Mr. Anderson said the revamped May, 2007, agreement resulted in a two-tier system that left Foreign Affairs to fend for itself in monitoring.

“The Canadian Forces enjoy an intimate and comprehensive relationship with [Afghanistan’s] National Directorate of Security on a daily basis related to all aspects of military operations and intelligence gathering, but refuse to wade into the one facet of that relationship where adherence to our international obligations is most at risk.”

Mr. Anderson said it’s very hard to trust the National Directorate of Security (NDS), the Afghan intelligence agency to which Canadian soldiers transfer detainees.

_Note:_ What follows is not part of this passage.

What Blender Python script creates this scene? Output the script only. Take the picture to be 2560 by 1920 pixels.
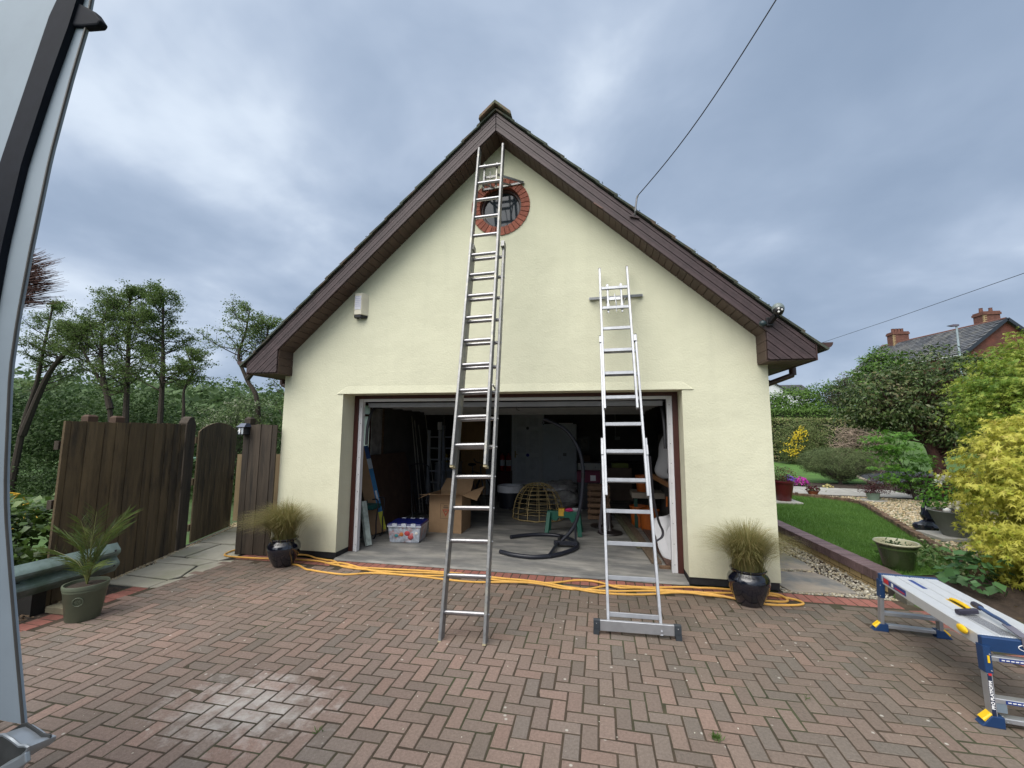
import bpy, bmesh, math, random
import numpy as np
from mathutils import Vector, Matrix, Euler
random.seed(7); RNG = np.random.default_rng(7)
PI = math.pi
S = bpy.context.scene
COL = S.collection
for o in list(bpy.data.objects): bpy.data.objects.remove(o)

# ------------------------------------------------------------------ camera
CAM = Vector((1.288, -5.4715, 1.77))
cam = bpy.data.cameras.new('camera'); camo = bpy.data.objects.new('camera', cam); COL.objects.link(camo)
cam.sensor_width = 36; cam.lens = 14.859; cam.clip_start = 0.05; cam.clip_end = 2000
_r = Vector((0.98014605, 0.19821208, 0.0050687)); _u = Vector((0.01697988, -0.10937943, 0.99385503)); _w = Vector((-0.19754849, 0.97403702, 0.11057343))
m = Matrix((_r, _u, -_w)).transposed().to_4x4(); m.translation = CAM; camo.matrix_world = m
S.camera = camo
S.view_settings.view_transform = 'Standard'; S.view_settings.look = 'None'; S.view_settings.gamma = 1; S.view_settings.use_curve_mapping = False
S.view_settings.exposure = EXPOSURE = 0.52
# ------------------------------------------------------------------ sky
SUN_DIR = Vector((-0.30, -0.53, 0.79)).normalized()      # towards the sun
SUN_EL = math.asin(SUN_DIR.z); SUN_ROT = math.atan2(SUN_DIR.x, SUN_DIR.y)
W = bpy.data.worlds.new('World'); S.world = W; W.use_nodes = True
nt = W.node_tree; nt.nodes.clear()
def N(t, k, **kw):
    n = t.nodes.new(k)
    for a, b in kw.items():
        if a.startswith('i_'): n.inputs[a[2:].replace('_', ' ')].default_value = b
        else: setattr(n, a, b)
    return n
sky = N(nt, 'ShaderNodeTexSky', sky_type='NISHITA', sun_disc=False, sun_elevation=SUN_EL, sun_rotation=SUN_ROT)
bg1 = N(nt, 'ShaderNodeBackground'); bg1.inputs[1].default_value = 0.07; nt.links.new(sky.outputs[0], bg1.inputs[0])
tc = N(nt, 'ShaderNodeTexCoord'); sep = N(nt, 'ShaderNodeSeparateXYZ'); nt.links.new(tc.outputs['Generated'], sep.inputs[0])
mz = N(nt, 'ShaderNodeMath', operation='MAXIMUM'); nt.links.new(sep.outputs['Z'], mz.inputs[0]); mz.inputs[1].default_value = 0.0
ad = N(nt, 'ShaderNodeMath', operation='ADD'); nt.links.new(mz.outputs[0], ad.inputs[0]); ad.inputs[1].default_value = 0.32
dv = [N(nt, 'ShaderNodeMath', operation='DIVIDE') for _ in (0, 1)]
cmb = N(nt, 'ShaderNodeCombineXYZ')
for i, a in enumerate('XY'):
    nt.links.new(sep.outputs[a], dv[i].inputs[0]); nt.links.new(ad.outputs[0], dv[i].inputs[1]); nt.links.new(dv[i].outputs[0], cmb.inputs[i])
n1 = N(nt, 'ShaderNodeTexNoise'); n1.inputs['Scale'].default_value = 0.95; n1.inputs['Detail'].default_value = 5; n1.inputs['Roughness'].default_value = 0.5; n1.inputs['Distortion'].default_value = 0.35
n2 = N(nt, 'ShaderNodeTexNoise'); n2.inputs['Scale'].default_value = 2.6; n2.inputs['Detail'].default_value = 5; n2.inputs['Roughness'].default_value = 0.52; n2.inputs['Distortion'].default_value = 0.2
off = N(nt, 'ShaderNodeVectorMath', operation='ADD'); off.inputs[1].default_value = (3.7, 1.9, 0.0); nt.links.new(cmb.outputs[0], off.inputs[0])
for q in (n1, n2): nt.links.new(off.outputs[0], q.inputs['Vector'])
mx = N(nt, 'ShaderNodeMath', operation='MULTIPLY_ADD'); nt.links.new(n2.outputs['Fac'], mx.inputs[0]); mx.inputs[1].default_value = 0.36
mm = N(nt, 'ShaderNodeMath', operation='MULTIPLY'); nt.links.new(n1.outputs['Fac'], mm.inputs[0]); mm.inputs[1].default_value = 0.64; nt.links.new(mm.outputs[0], mx.inputs[2])
# the cloud deck is a little thicker towards the east
th = N(nt, 'ShaderNodeMath', operation='MULTIPLY_ADD'); nt.links.new(sep.outputs['X'], th.inputs[0]); th.inputs[1].default_value = -0.060; nt.links.new(mx.outputs[0], th.inputs[2])
rmp = N(nt, 'ShaderNodeValToRGB'); nt.links.new(th.outputs[0], rmp.inputs[0])
e = rmp.color_ramp.elements; rmp.color_ramp.interpolation = 'B_SPLINE'
e[0].position = 0.30; e[0].color = (0.190, 0.252, 0.355, 1)
e[1].position = 0.64; e[1].color = (0.570, 0.640, 0.730, 1)
q = e.new(0.46); q.color = (0.262, 0.330, 0.440, 1); q = e.new(0.56); q.color = (0.345, 0.415, 0.530, 1)
# warm glow added to the sky behind the camera to brighten and warm the scene
dot = N(nt, 'ShaderNodeVectorMath', operation='DOT_PRODUCT'); nt.links.new(tc.outputs['Generated'], dot.inputs[0]); dot.inputs[1].default_value = tuple(SUN_DIR)
gl = N(nt, 'ShaderNodeMapRange'); nt.links.new(dot.outputs['Value'], gl.inputs[0]); gl.inputs[1].default_value = 0.62; gl.inputs[2].default_value = 1; gl.inputs[3].default_value = 1.0; gl.inputs[4].default_value = 5.4
wf = N(nt, 'ShaderNodeMapRange'); nt.links.new(dot.outputs['Value'], wf.inputs[0]); wf.inputs[1].default_value = 0.45; wf.inputs[2].default_value = 0.95; wf.inputs[3].default_value = 0; wf.inputs[4].default_value = 0.85
wm = N(nt, 'ShaderNodeMix', data_type='RGBA'); nt.links.new(wf.outputs[0], wm.inputs['Factor']); nt.links.new(rmp.outputs[0], wm.inputs[6]); wm.inputs[7].default_value = (0.485, 0.465, 0.435, 1)
bg2 = N(nt, 'ShaderNodeBackground'); nt.links.new(wm.outputs[2], bg2.inputs[0]); nt.links.new(gl.outputs[0], bg2.inputs[1])
mix = N(nt, 'ShaderNodeMixShader'); mix.inputs[0].default_value = 0.95; nt.links.new(bg1.outputs[0], mix.inputs[1]); nt.links.new(bg2.outputs[0], mix.inputs[2])
wo = N(nt, 'ShaderNodeOutputWorld'); nt.links.new(mix.outputs[0], wo.inputs[0])
# ------------------------------------------------------------------ sun
sl = bpy.data.lights.new('sun', 'SUN'); sl.energy = 1.5; sl.angle = math.radians(50); sl.color = (1.0, 0.95, 0.88)
so = bpy.data.objects.new('sun', sl); COL.objects.link(so); so.rotation_euler = SUN_DIR.to_track_quat('Z', 'Y').to_euler()

# ------------------------------------------------------------------ materials
MATS = {}
def mat(name, c, rough=0.7, metal=0.0, var=0.12, scale=6.0, piece=0.0, bump=0.0, bscale=None, c2=None, c2amt=0.0, c2scale=2.0, spec=0.4, trans=0.0, alpha=None, coat=0.0, stretch=None, hue=None, emis=None, detail=4):
    """procedural material: base colour, noise variation, optional second colour in patches, per-piece variation, bump"""
    if name in MATS: return MATS[name]
    m = bpy.data.materials.new(name); m.use_nodes = True; t = m.node_tree; t.nodes.clear(); L = t.links.new
    out = N(t, 'ShaderNodeOutputMaterial'); b = N(t, 'ShaderNodeBsdfPrincipled'); L(b.outputs[0], out.inputs[0])
    b.inputs['Roughness'].default_value = rough; b.inputs['Metallic'].default_value = metal
    b.inputs['Specular IOR Level'].default_value = spec; b.inputs['Coat Weight'].default_value = coat; b.inputs['Coat Roughness'].default_value = 0.08
    if trans: b.inputs['Transmission Weight'].default_value = trans
    if alpha is not None: b.inputs['Alpha'].default_value = alpha
    g = N(t, 'ShaderNodeNewGeometry'); vec = g.outputs['Position']
    if stretch:
        mp = N(t, 'ShaderNodeVectorMath', operation='MULTIPLY'); mp.inputs[1].default_value = stretch; L(vec, mp.inputs[0]); vec = mp.outputs[0]
    rgb = N(t, 'ShaderNodeRGB'); rgb.outputs[0].default_value = (*c, 1); cur = rgb.outputs[0]
    if piece or hue:
        oi = N(t, 'ShaderNodeObjectInfo'); a = N(t, 'ShaderNodeMath', operation='ADD'); L(oi.outputs['Random'], a.inputs[0]); L(g.outputs['Random Per Island'], a.inputs[1])
        f = N(t, 'ShaderNodeMath', operation='FRACT'); L(a.outputs[0], f.inputs[0]); R_ = f.outputs[0]
    if hue:                                   # list of alternative piece colours
        cr = N(t, 'ShaderNodeValToRGB'); cr.color_ramp.interpolation = 'LINEAR'; el = cr.color_ramp.elements
        n_ = len(hue); el[0].color = (*hue[0], 1); el[1].color = (*hue[-1], 1)
        for i in range(1, n_ - 1): el.new(i / (n_ - 1)).color = (*hue[i], 1)
        L(R_, cr.inputs[0]); cur = cr.outputs[0]
    if piece:
        w = N(t, 'ShaderNodeMath', operation='MULTIPLY'); L(R_, w.inputs[0]); w.inputs[1].default_value = 7.31
        f2 = N(t, 'ShaderNodeMath', operation='FRACT'); L(w.outputs[0], f2.inputs[0])
        mr = N(t, 'ShaderNodeMapRange'); L(f2.outputs[0], mr.inputs[0]); mr.inputs[3].default_value = 1 - piece; mr.inputs[4].default_value = 1 + piece
        v = N(t, 'ShaderNodeVectorMath', operation='SCALE'); L(cur, v.inputs[0]); L(mr.outputs[0], v.inputs['Scale']); cur = v.outputs[0]
    if c2:
        n = N(t, 'ShaderNodeTexNoise'); n.inputs['Scale'].default_value = c2scale; n.inputs['Detail'].default_value = 6; n.inputs['Roughness'].default_value = 0.62; L(vec, n.inputs['Vector'])
        r = N(t, 'ShaderNodeMapRange'); L(n.outputs['Fac'], r.inputs[0]); r.inputs[1].default_value = 0.62 - c2amt * 0.3; r.inputs[2].default_value = 0.72 - c2amt * 0.2
        mxx = N(t, 'ShaderNodeMix', data_type='RGBA'); L(r.outputs[0], mxx.inputs['Factor']); L(cur, mxx.inputs[6]); mxx.inputs[7].default_value = (*c2, 1); cur = mxx.outputs[2]
    if var:
        n = N(t, 'ShaderNodeTexNoise'); n.inputs['Scale'].default_value = scale; n.inputs['Detail'].default_value = detail; n.inputs['Roughness'].default_value = 0.6; L(vec, n.inputs['Vector'])
        r = N(t, 'ShaderNodeMapRange'); L(n.outputs['Fac'], r.inputs[0]); r.inputs[1].default_value = 0.3; r.inputs[2].default_value = 0.7; r.inputs[3].default_value = 1 - var; r.inputs[4].default_value = 1 + var
        v = N(t, 'ShaderNodeVectorMath', operation='SCALE'); L(cur, v.inputs[0]); L(r.outputs[0], v.inputs['Scale']); cur = v.outputs[0]
    L(cur, b.inputs['Base Color'])
    if emis: b.inputs['Emission Color'].default_value = (*emis[:3], 1); b.inputs['Emission Strength'].default_value = emis[3]
    if bump:
        n = N(t, 'ShaderNodeTexNoise'); n.inputs['Scale'].default_value = bscale or scale * 6; n.inputs['Detail'].default_value = 3; L(vec, n.inputs['Vector'])
        bp = N(t, 'ShaderNodeBump'); bp.inputs['Strength'].default_value = bump; bp.inputs['Distance'].default_value = 0.01; L(n.outputs['Fac'], bp.inputs['Height']); L(bp.outputs[0], b.inputs['Normal'])
    m['cur'] = 0
    MATS[name] = m; return m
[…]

He said this is what helped stall efforts to fix the transfer agreement in 2007.

He said the Forces’ refusal to help with monitoring NDS detention of prisoners forces “civilian departments, namely [Foreign Affairs] to implement an extensive monitoring regime where the military’s only role is that of providing transportation to and from the facility, along with the general security that [this] entails.”

The diplomat decried “endemic and systemic duplicity within the NDS, especially at the provincial level, that exists to this day, and renders it virtually impossible to have an open and transparent relationship with their officials on the ground in Kandahar.”

Mr. Anderson said this places “the monumental task of monitoring within an inherently secretive institution such as the NDS on a handful of Canadian civilians” who are “viewed with suspicion and lacked the comprehensive relationship with NDS officials that transcends detainee management and oversight.”

Mr. Anderson said in the last three years the increasing seniority of Canadian officials posted to Afghanistan – and the larger number – has made monitoring easier but added that significant problems remain when it comes to monitoring detainees transferred the Afghan intelligence service.

“We have never fully nor adequately managed to address the inherent shortcomings of that institution as a viable partner working alongside our officials on a matter of this import.”

The diplomat said even before detainee monitoring was improved in 2007, the Forces refused to help. He criticized the fact former chief of the defence staff Rick Hillier signed and endorsed the original 2005 transfer agreement but “absolved” the Canadian Forces “of any direct responsibility for post-transfer follow-up or monitoring.